In his televised address to Congress, Obama sought to provide a jolt for the economy, still staggering on his watch, and for his own standing at one of the lowest marks of his presidency. He put forth a jobs plan that he hopes can get bipartisan support and spur hiring in a nation where 14 million people remain out of work and the jobless rate is stuck at 9.1 percent. Public confidence in his stewardship of the economy is eroding.

Obama did not venture an estimate as to how many jobs his plan would create. He promised repeatedly that his plan would be paid for, but never said how, pledging to release those details soon.

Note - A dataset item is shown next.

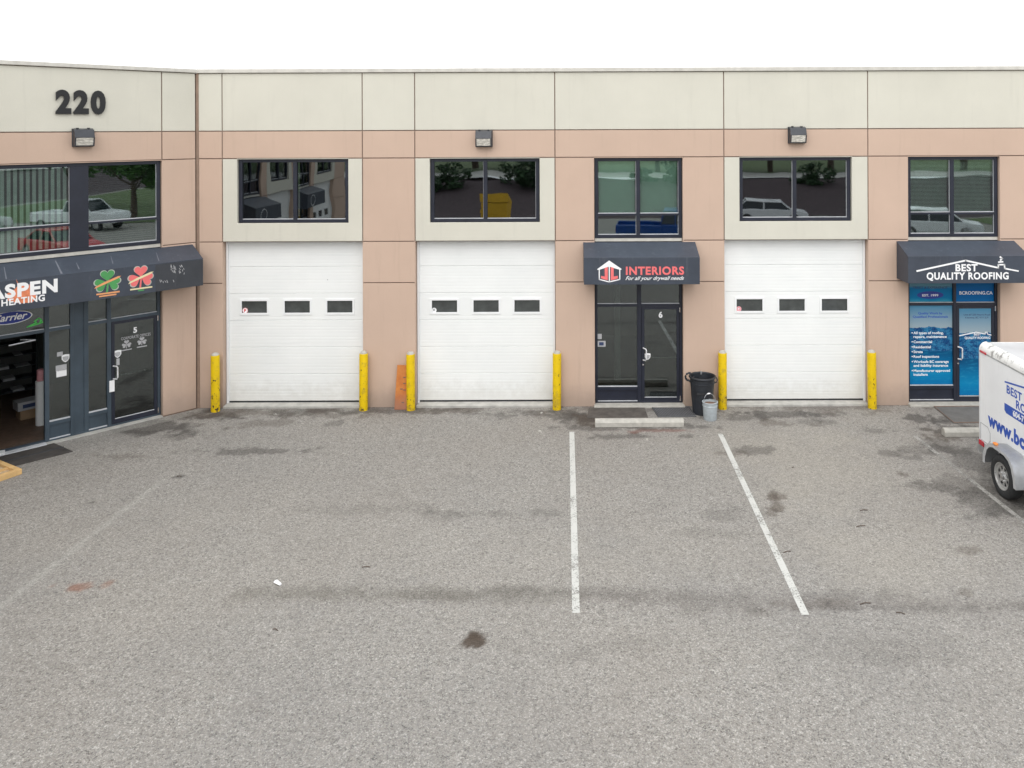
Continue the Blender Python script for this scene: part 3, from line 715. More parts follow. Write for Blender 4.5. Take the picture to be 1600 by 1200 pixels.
# --- unit 7 entrance
mesh('threshold', MB().box(U0 - .02, U1 + .02, -.12, .3, -.05, .045), 'concrete_pale', BLD, FM, bevel=.012)
reveal(FM, U0, U1, 0, ZR[3] - .012, PINK, 'lrt', .26)
m7a, m7b = X(FM, 1488.5, YS), X(FM, 1493, YS)
s7, w7, ed7 = entrance(FM, U0, U1, m7a, m7b, 'storefront of unit 7 covered in blue lake posters', 'four pane window with horizontal blinds over the roofing awning', blindmat='blinds', split=X(FM, 1489.5))
for a, b in ed7:
    mb = MB(); z = 4.60
    z = 4.30
    while z < ZR[3] - .1: 
        mb.quadbox([(a + .01, .20, z), (b - .01, .20, z), (b - .01, .222, z + .014), (a + .01, .222, z + .014), (a + .01, .20, z + .0015), (b - .01, .20, z + .0015), (b - .01, .222, z + .0155), (a + .01, .222, z + .0155)]); z += .03
    tagit(mesh('blind_slats', mb, 'slat', w7, FM), kind='stuff')
def poster_at(x0, x1, z0, z1, y, mat, label):
    o = mesh('poster', MB().box(x0, x1, y - .003, y, z0, z1), mat, s7, FM); o['label'] = label; return o
py7 = YS + .044
u0, u1 = U0 + .068, U1 - .068
poster_at(u0 + .004, m7a - .004, .42, 2.19, py7, 'poster_lake', 'lake poster listing roofing services')
poster_at(u0 + .004, m7a - .004, 2.272, 3.0, py7, 'poster_haze', 'hazy lake poster with dark blue oval')
poster_at(m7b + .004, u1 - .002, 2.272, 3.0, py7, 'poster_blue', 'plain blue poster with web address')
dl0, dl1 = m7b + .006 + .062, U1 - .013 - .061 - .062
poster_at(dl0 + .01, dl1 - .01, .18, 2.12, YS + .023, 'poster_lake', 'lake poster on the unit 7 door')
yt = py7 - .003
def t7(s, px, py, h, mat, align='LEFT', wpx=None, bold=.015, y=yt):
    lx, lz = PX(FM, px, py, y); w = None if wpx is None else wpx / 69.8
    text(s, lx, lz, y, h, mat, s7, FM, width=w, bold=bold, align=align, th=.002)
t7('TRUST & EXPERIENCE', 1452, 451, .05, 'dark_print', 'CENTER', 54, .01)
lx, lz = PX(FM, 1452.5, 461, yt); mesh('oval_emblem', disc(lx, lz, .085, yt, .002, 32, 3.5), 'navy_print', s7, FM)
t7('EST. 1999', 1452.5, 463, .048, 'white', 'CENTER', 25, .02, yt - .002)
t7('BCROOFING.CA', 1524, 460, .07, 'white', 'CENTER', 52, .02)
t7('Quality Work by', 1452.5, 491, .05, 'blue_print', 'CENTER', 38); t7('Qualified Professionals', 1452.5, 496.5, .05, 'blue_print', 'CENTER', 55)
for s_, py, wp in (('All types of roofing,', 522, 47), ('repairs, maintenance', 528, 52), ('Commercial', 536, 29), ('Residential', 544, 27), ('Strata', 551.5, 14.5), ('Roof inspections', 559, 40),
                   ('Worksafe BC coverage', 567, 55), ('and liability insurance', 573, 54), ('Manufacturer approved', 581, 57), ('installers', 587, 22)):
    t7(s_, 1426, py, .055, 'white', 'LEFT', wp, .018)
    if s_[0] in 'ACRSWM':
        lx, lz = PX(FM, 1424, py - 2, yt); mesh('bullet', disc(lx, lz, .014, yt, .002, 8), 'white', s7, FM)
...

The president also would apply the Social Security payroll tax cut to employers, halving their taxes to 3.1 percent on their first $5 million in payroll. Businesses that hire new workers or give raises to those they already employ would get an even bigger benefit: On payroll increases up to $50 million they would pay no Social Security tax.

Obama also proposed spending to fix schools and roads, hire local teachers and police and to extend unemployment benefits. He proposed a tax credit for businesses that hire people out of work for six months or longer, plus other tax relief aimed at winning bipartisan support in a time of divided government.

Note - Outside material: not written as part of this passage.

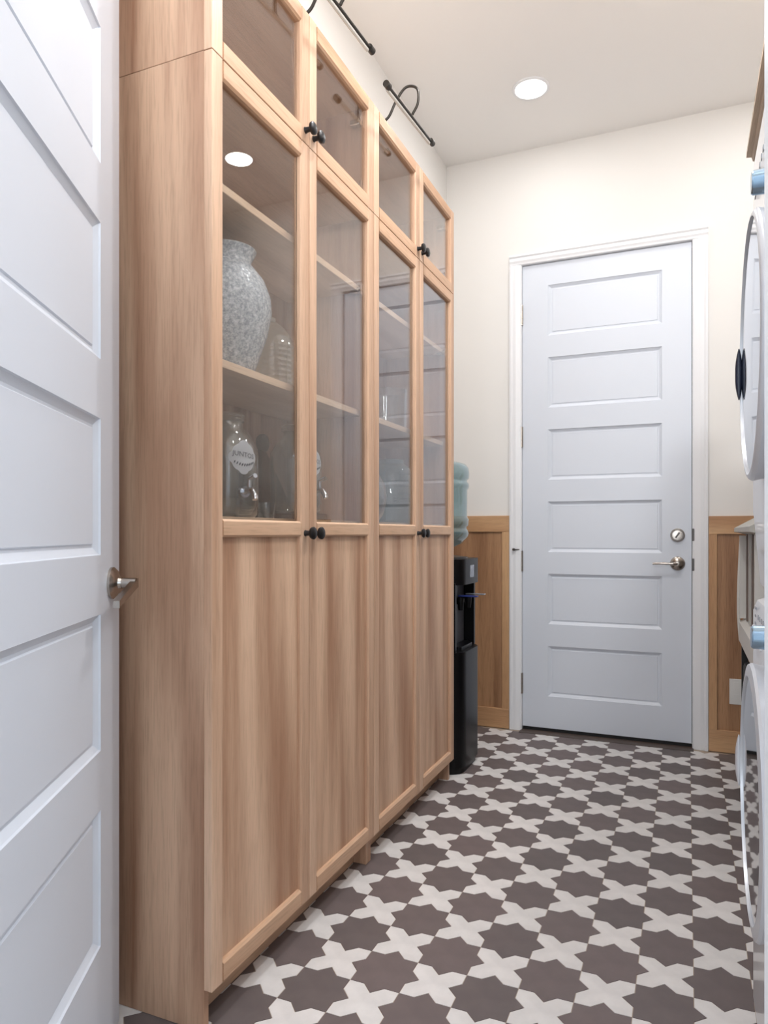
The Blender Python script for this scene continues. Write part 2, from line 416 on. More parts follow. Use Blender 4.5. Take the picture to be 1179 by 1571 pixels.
# jambs and casing
def casing_profile(bm, axis, a0, a1, w0, w1, y):
    """stepped casing between w0 (outer) and w1 (inner) along 'Z' or 'X'"""
    s = 1 if w1 > w0 else -1; W = abs(w1-w0)
    steps = [(0, .018), (.010, .020), (.018, .014), (.034, .016), (W-.012, .011), (W-.004, .009), (W, .004)]
    pts = [(w0, 0)]+[(w0+s*t, dp) for t, dp in steps]+[(w1, 0)]
    if axis == 'Z': prism(bm, [(p, y-q, a0) for p, q in pts], (0, 0, a1-a0))
    else: prism(bm, [(a0, y-q, p) for p, q in pts], (a1-a0, 0, 0))
tb = thing('trim_1', ((DX0+DX1)/2, YB, 0), 'white moulded casing around the end door', 'door casing', kind='structure')
bm = B(); casing_profile(bm, 'Z', 0, 2.502, -.884, DX0+.004, YB); obj('side_casing', bm, 'trim_paint', tb)
bm = B(); casing_profile(bm, 'Z', 0, 2.502, .094, DX1-.004, YB); obj('side_casing', bm, 'trim_paint', tb)
bm = B(); casing_profile(bm, 'X', -.884, .094, 2.558, 2.502, YB); obj('head_casing', bm, 'trim_paint', tb)
bm = B(); box(bm, DX0, DX0+.006, YB-.002, YB+.1, 0, DZ); box(bm, DX1-.006, DX1, YB-.002, YB+.1, 0, DZ); box(bm, DX0, DX1, YB-.002, YB+.1, DZ-.006, DZ); obj('jamb', bm, 'trim_paint', tb)
# wainscot beside the end door
def wains(name, xa, xb, label, stiles, zt):
    t = thing(name, ((xa+xb)/2, YB, 0), label, 'wainscot', kind='structure')
    obj('top_rail', bx(xa, xb, YB-.018, YB, zt-.088, zt, .0015), 'pine_rail', t)
    obj('bottom_rail', bx(xa, xb, YB-.018, YB, .002, .108, .0015), 'pine_rail', t)
    for a, b in stiles: obj('stile', bx(a, b, YB-.0175, YB, .108, zt-.088, .001), 'pine_frame', t)
    obj('panel', bx(xa+.004, xb-.004, YB-.006, YB-.001, .1, zt-.08), 'pine_panel', t)
wains('trim_2', XL+.002, -.886, 'tan wooden wainscot panel left of the end door', [(-.924, -.886), (XL+.002, -1.2)], 1.155)
wains('trim_3', .096, XR-.002, 'tan wooden wainscot panel right of the end door', [(.096, .133), (XR-.04, XR-.002)], 1.143)
ou = thing('wall_outlet', (.222, YB-.006, .3), 'small white outlet cover low on the right wainscot panel', 'outlet')
bm = B(); box(bm, .187, .257, YB-.0095, YB-.0062, .237, .359, .001); obj('cover_plate', bm, 'outlet_white', ou)
for q0 in (.252, .31): obj('socket_face', bx(.206, .238, YB-.011, YB-.0095, q0, q0+.034), 'outlet_white', ou)

# entry door, open to the left
d = Vector((-.477, .879, 0)).normalized(); nrm = Vector((d.y, -d.x, 0))
PE = Vector((-1.122, 1.173, 0)); LW = .80; HP = PE-d*LW
de = thing('door_2', (HP.x, HP.y, 0), 'open white panelled door at the left edge with satin lever', 'door', kind='structure')
panel_door(de, HP, d, nrm, LW, .015, 2.56, [t+.057 for t in TOPS], .268, .129)
hb = PE-d*.058
bm = B(); lathe(bm, hb+Vector((0, 0, .957)), nrm, [(0, 0), (.033, 0), (.033, .005), (.026, .012), (.014, .016), (.012, .022), (0, .022)], 32)
hd = obj('door_handle', bm, 'nickel', de, True)
ax = Vector((0, 0, .957))
bm = B(); tube(bm, [hb+ax+nrm*.018, hb+ax+nrm*.050], .0105, 16)
s0 = hb+ax+nrm*.040; dz = Vector((0, 0, -.032))
prism(bm, [s0+d*.011+Vector((0, 0, -.009)), s0-d*.13+dz+Vector((0, 0, -.007)), s0-d*.13+dz+Vector((0, 0, .007)), s0+d*.011+Vector((0, 0, .009))], nrm*.012)
obj('lever', bm, 'nickel', hd, True)
obj('latch_plate', prism(B(), [PE+Vector((0, 0, .93))-nrm*.006, PE+Vector((0, 0, .985))-nrm*.006, PE+Vector((0, 0, .985))-nrm*.029, PE+Vector((0, 0, .93))-nrm*.029], d*.001), 'nickel', de)
te = thing('trim_4', ((EX0+EX1)/2, YE, 0), 'white frame of the doorway at the right edge', 'door frame', kind='structure')
obj('jamb', bx(EX1-.012, EX1, YE-.142, YE+.002, 0, 2.57, .001), 'trim_paint', te)
obj('jamb', bx(EX0, EX0+.012, YE-.142, YE+.002, 0, 2.57, .001), 'trim_paint', te)
obj('head_jamb', bx(EX0, EX1, YE-.142, YE+.002, 2.558, 2.57), 'trim_paint', te)

# ------------------------------------------------------------------ cabinets
def cab_door(root, ya, yb, z0, z1, hinge_low, mid=None, knobs=None, seam=.0015, hz=()):
    """glazed door; part 'door' (frame) with rails, pane, panel, knob, hinges as sub-parts"""
    ya += seam; yb -= seam; z0 += seam; z1 -= seam; S = .042; x0, x1 = XF-.020, XF
    # stiles with a chamfered inner edge
    def member(bm, pa, pb, out, inn, axis):
        pass
    def stile(bm, o, i):     # o outer y, i inner y
        s = 1 if i > o else -1
        prism(bm, [(x0, o, z0), (x1-.001, o, z0), (x1, o+s*.001, z0), (x1, i-s*.005, z0), (x1-.005, i, z0), (x0, i, z0)], (0, 0, z1-z0))
    door = thing('door', (x1, ya, z0), None, None, parent=root)
    for o_, i_ in ((ya, ya+S), (yb, yb-S)):
        fr = B(); stile(fr, o_, i_); obj('stile', fr, 'oak_stile', door)
    rl = B()
    def rail(bm, o, i, both=False):
        s = 1 if i > o else -1
        f = [(x0, o), (x1-(.005 if both else .001), o), (x1, o+s*(.005 if both else .001)), (x1, i-s*.005), (x1-.005, i), (x0, i)]
        prism(bm, [(x, ya+S, z) for x, z in f], (0, yb-ya-2*S, 0))
    rail(rl, z0, z0+S); obj('bottom_rail', rl, 'oak_rail', door)
    rl = B(); rail(rl, z1, z1-S); obj('top_rail', rl, 'oak_rail', door)
    glo = z0+S
    if mid:
        rl = B(); rail(rl, mid[0], mid[1], True); obj('middle_rail', rl, 'oak_rail', door)
        obj('wood_panel', bx(x0+.002, x1-.012, ya+S, yb-S, z0+S, mid[0]), 'oak_panel' if hinge_low else 'oak_panel_b', door)
        glo = mid[1]
    obj('glass_pane', bx(x0+.004, x0+.007, ya+S-.0, yb-S+.0, glo, z1-S), 'pane_glass', door)
    for kz in (knobs or ()):
        ky = (yb-.021) if hinge_low else (ya+.021)
        kb = B(); lathe(kb, (XF, ky, kz), (1, 0, 0), [(0, 0), (.0085, 0), (.007, .004), (.0065, .016), (.015, .019), (.0165, .022), (.0165, .026), (.013, .029), (0, .030)], 24)
        obj('knob', kb, 'knob_black', door, True)
    hy = ya+.022 if hinge_low else yb-.022; sg = 1 if hinge_low else -1
    for z in hz:
        hb_ = B(); lathe(hb_, (x0-.001, ya+S+.0 if hinge_low else yb-S, z), (-1, 0, 0), [(0, 0), (.019, 0), (.019, .003), (.012, .004), (.010, .010), (0, .010)], 20)
        box(hb_, x0-.045, x0-.008, (ya+.020 if hinge_low else yb-.045), (ya+.045 if hinge_low else yb-.020), z-.009, z+.009, .003)
        obj('hinge', hb_, 'chrome', door, True)
    return door
def cabinet(name, ya, z0, z1, label, group, lower, shelves):
    T = .018; yb = ya+2*DW; xb = XL+.004; xf = XF-.0205
    root = thing(name, ((xb+xf)/2, (ya+yb)/2, z0), label, 'cabinet', group)
    base = z0+(.088 if lower else 0)
    obj('side_panel', bx(xb, xf, ya, ya+T, z0+.0005, z1-.0005, .0008), 'oak_side', root)
    obj('side_panel', bx(xb, xf, yb-T, yb, z0+.0005, z1-.0005, .0008), 'oak_side', root)
    obj('top_panel', bx(xb, xf, ya+T, yb-T, z1-T-.0005, z1-.0005), 'oak_shelf', root)
    obj('bottom_panel', bx(xb, xf, ya+T, yb-T, base, base+T), 'oak_shelf', root)
    obj('back_panel', bx(xb, xb+.006, ya+T, yb-T, base+T, z1-T-.001), 'oak_side', root)
    if lower: obj('plinth', bx(xf-.06, xf-.044, ya+T, yb-T, z0+.001, base), 'oak_rail', root)
    for s in shelves: obj('shelf', bx(xb+.008, xf-.022, ya+T+.001, yb-T-.001, s-.019, s, .001), 'oak_shelf', root)
    return root, base
for k in range(2):
    ya = Y0+2*DW*k
    where = ('nearest the open door', 'nearest the water cooler')[k]
    r1, b1 = cabinet('tall_cabinet', ya, 0, ZJ, 'tall oak cabinet with glazed doors, the one '+where, 'pair of tall oak cabinets', True, [1.098, 1.454, 1.851])
    cab_door(r1, ya, ya+DW, b1, ZJ, True, (1.051, 1.091), [1.060], hz=(.35, 1.62))
    cab_door(r1, ya+DW, ya+2*DW, b1, ZJ, False, (1.051, 1.091), [1.060], hz=(.35, 1.83))
    r2, b2 = cabinet('top_cabinet', ya, ZJ, ZT, 'low glazed oak cabinet on top of the tall one '+where, 'pair of oak top cabinets', False, [])
    cab_door(r2, ya, ya+DW, ZJ, ZT, True, None, [ZJ+.034], hz=(ZJ+.07, ZJ+.28))
    cab_door(r2, ya+DW, ya+2*DW, ZJ, ZT, False, None, [ZJ+.034], hz=(ZJ+.07, ZJ+.28))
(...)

Under soaring expectations for results, Obama sought to put himself on the side of voters who he said could not care less about the political consequences of his speech.

“The question is whether, in the face of an ongoing national crisis, we can stop the political circus and actually do something to help the economy,” Obama said.

His aim Thursday night was to put pressure on Congress to act — and to share the responsibility for fixing the economic mess that is sure to figure in next year’s elections. For every time he told lawmakers to “pass the bill” — and he said over and over — Democrats cheered while Republicans sat in silence.

Tax cuts amounted to the broadest part of Obama’s proposal — in essence, a challenge by the Democratic president to congressional Republicans to get behind him on one of their own cherished economic principles or risk the wrath of voters for inaction. The tax cuts alone would amount to roughly $250 billion.

The president said deepening the payroll tax cut would save an average family making $50,000 a year about $1,500 compared to what they would if Congress did not extend the current tax cut.

“I know some of you have sworn oaths to never raise any taxes on anyone for as long as you live,” Obama said, a reference to the conservative tea party influence on many House Republicans. “Now is not the time to carve out an exception and raise-middle class taxes, which is why you should pass this bill right away.”

Politics shadowed every element of Obama’s speech. He implored people watching on TV to lobby lawmakers to act. He did the same thing before his speech in an email to campaign supporters, bringing howls of hypocrisy Republicans who wondered why Obama was telling them to put party above country.

The American public is weary of talk and wary of promises that help is on the way.

In one striking sign of discontent, nearly 80 percent of people think the country is headed in the wrong direction. That’s about the same level of pessimism as when Obama took office. It reflects both persistently high unemployment and disgust with Washington infighting.

No incumbent president in recent history has won re-election with the unemployment rate anywhere near the current 9.1 percent.

Obama’s jobs plan put a special emphasis on the long-term unemployed — those who have been out of work for six months or more. He repeated his calls for a one-year extension of unemployment insurance in order to prevent up to 6 million people from losing their benefits, and he proposed a $4,000 tax credit for businesses that hire workers who have been out of work for more than six months.

A key part of Obama’s approach was to appeal to the lawmakers in front of him to pass a deal, and to position them for blame for inaction should the jobs plan fall short.

“The next election is 14 months away,” he said. “And the people who sent us here — the people who hired us to work for them — they don’t have the luxury of waiting 14 months. … They need help, and they need it now.”